ID :
98690
Thu, 01/07/2010 - 16:03
Auther :

Bank's corporate loans dip by record amount in Dec.


SEOUL, Jan. 7 (Yonhap) -- South Korean banks' corporate lending fell by a record
amount in December as firms repaid debts to bolster balance sheets and lenders
made efforts to clean up bad loans, the central bank said Thursday.

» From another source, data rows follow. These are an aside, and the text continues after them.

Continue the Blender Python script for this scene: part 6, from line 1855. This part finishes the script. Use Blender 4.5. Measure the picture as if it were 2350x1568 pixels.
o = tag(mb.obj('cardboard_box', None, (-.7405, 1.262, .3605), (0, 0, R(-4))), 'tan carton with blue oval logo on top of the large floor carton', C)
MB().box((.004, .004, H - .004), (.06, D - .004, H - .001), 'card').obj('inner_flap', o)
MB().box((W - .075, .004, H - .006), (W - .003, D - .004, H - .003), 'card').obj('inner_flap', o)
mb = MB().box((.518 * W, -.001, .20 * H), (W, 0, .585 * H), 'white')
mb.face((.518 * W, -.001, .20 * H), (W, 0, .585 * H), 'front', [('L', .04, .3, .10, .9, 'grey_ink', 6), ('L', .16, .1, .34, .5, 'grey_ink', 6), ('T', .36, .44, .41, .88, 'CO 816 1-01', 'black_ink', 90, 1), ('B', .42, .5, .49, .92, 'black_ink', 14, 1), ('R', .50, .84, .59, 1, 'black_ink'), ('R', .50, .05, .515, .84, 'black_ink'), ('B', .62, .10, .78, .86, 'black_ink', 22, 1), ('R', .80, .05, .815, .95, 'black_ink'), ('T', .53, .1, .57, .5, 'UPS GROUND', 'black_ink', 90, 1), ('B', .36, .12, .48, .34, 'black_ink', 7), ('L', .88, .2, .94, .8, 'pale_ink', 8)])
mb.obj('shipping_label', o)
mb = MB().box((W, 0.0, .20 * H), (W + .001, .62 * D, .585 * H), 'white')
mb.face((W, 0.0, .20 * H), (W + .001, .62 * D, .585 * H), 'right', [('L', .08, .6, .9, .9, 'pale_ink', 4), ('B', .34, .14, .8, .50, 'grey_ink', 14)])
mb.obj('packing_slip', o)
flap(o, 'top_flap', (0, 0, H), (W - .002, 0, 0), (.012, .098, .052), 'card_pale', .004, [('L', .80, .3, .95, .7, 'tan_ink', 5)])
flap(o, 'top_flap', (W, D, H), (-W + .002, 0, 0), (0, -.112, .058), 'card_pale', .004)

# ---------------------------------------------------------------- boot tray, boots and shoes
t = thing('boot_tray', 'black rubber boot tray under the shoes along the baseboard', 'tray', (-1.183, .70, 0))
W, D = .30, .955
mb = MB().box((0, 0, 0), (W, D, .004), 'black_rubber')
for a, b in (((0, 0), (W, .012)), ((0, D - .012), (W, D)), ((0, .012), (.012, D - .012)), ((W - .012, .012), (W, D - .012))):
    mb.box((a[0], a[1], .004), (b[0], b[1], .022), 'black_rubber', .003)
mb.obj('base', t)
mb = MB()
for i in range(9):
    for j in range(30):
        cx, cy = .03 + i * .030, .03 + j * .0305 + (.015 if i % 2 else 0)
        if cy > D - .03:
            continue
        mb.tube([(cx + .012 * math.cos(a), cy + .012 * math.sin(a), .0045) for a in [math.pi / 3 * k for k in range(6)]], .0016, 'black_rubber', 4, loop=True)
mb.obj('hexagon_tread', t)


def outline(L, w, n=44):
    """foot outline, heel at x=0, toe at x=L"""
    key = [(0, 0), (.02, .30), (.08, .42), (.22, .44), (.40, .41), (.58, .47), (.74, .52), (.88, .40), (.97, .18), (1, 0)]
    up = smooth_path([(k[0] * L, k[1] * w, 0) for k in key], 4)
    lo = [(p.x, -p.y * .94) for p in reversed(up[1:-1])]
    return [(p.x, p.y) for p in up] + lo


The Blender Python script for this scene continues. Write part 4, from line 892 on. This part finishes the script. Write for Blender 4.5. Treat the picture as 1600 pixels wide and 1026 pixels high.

As of the end of December, banks' outstanding corporate loans amounted to 506.2
trillion won (US$446.2 billion), down 11.7 trillion won from the previous month,
according to the Bank of Korea (BOK). The figure marked the largest monthly fall
since January 2002 when the bank began to compile related data.
"Banks' corporate lending sharply declined as smaller firms repaid their loans to
sweeten their year-end balance sheets and lenders wrote down large amounts of bad
debts," said a BOK official.
Last month, corporate loans declined more sharply compared with an average 3.6
trillion won fall seen between 2004 and 2008, the bank said.
The Financial Services Commission (FSC), the financial watchdog, advised local
banks to lower their bad debt ratio to around 1 percent by the end of last year
in a bid to help them brace for economic uncertainty.
Meanwhile, local banks' deposits also sharply declined mainly because sales of
certificates of deposit (CDs) tumbled, driven by banks' efforts to lower their
loan-deposit ratios, the BOK said.
Bank deposits reached an outstanding 1,007.5 trillion won as of the end of
December, down 8.3 trillion won from a month earlier. The December numbers marked
the steepest decline since January 2006 when bank deposits fell 12.7 trillion
won, it added.
Local banks will be required to keep their loan to deposit ratio, a gauge of a
bank's solvency, below 100 percent down the road, a move aimed at encouraging
them to beef up their financial soundness and liquidity management. According to
the FSC, the ratio stood at 112 percent as of the end of September when CDs are
excluded.
The data comes a day before the BOK makes its monthly interest-rate decision. The
central bank is widely forecast to freeze the benchmark seven-day repo rate at a
record low of 2 percent for the 11th straight month.
The bank cut the base rate by a total of 3.25 percentage points between October
2008 and February in an effort to bolster the economic slowdown.